The Beaujolais region is often undervalued and for a while, resting on its laurels, deserved its drop from fashionable dinner tables. It’s back again with a bang, and while we have to pay more than we did for Beaujolais Nouveau which was hyped beyond its worth, value comes with quality. A trio of delicious samples came my way and I was re-converted. Of course the grape of this region is Gamay, often light and for me always a summer red option. The problem is that often there isn’t much fruit on offer and it seems like a watered down version of a good wine. This three proved different.
Moulin-à-Vent – Potel Aviron €17.99 from Celtic Whiskey Shop, Dublin
100% Gamay from 60-year old vines growing in granitic sub-soils in the prestigious Romanèche-Thorin hill in Beaujolais. Not over-oaked, gentle and elegant. After a rest for 14 months in new and old oak, this 2011 is ready now. Summer salads with thin slices of rare beef.
And how about this one, well drained and sitting in my kitchen waiting for appreciation.

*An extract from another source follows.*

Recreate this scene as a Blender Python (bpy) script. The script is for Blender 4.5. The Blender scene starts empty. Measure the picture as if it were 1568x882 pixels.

Fleurie La Chapelle de Guinchay €17 Marks & Spencer is a beautifully balanced wine, with a little oomph to take a little smoked duck, beef, a salty strand of Serrano or prosciutto. Fair value.
Louis Tete Brouilly is a safe bet from Marks & Spencer at a realistic €17. Plenty of good, ripe fruit for easy drinking and a little perfumed. Fair value. Cheesy salads, light cheeses, beef, chicken, sausages –general picnic foods.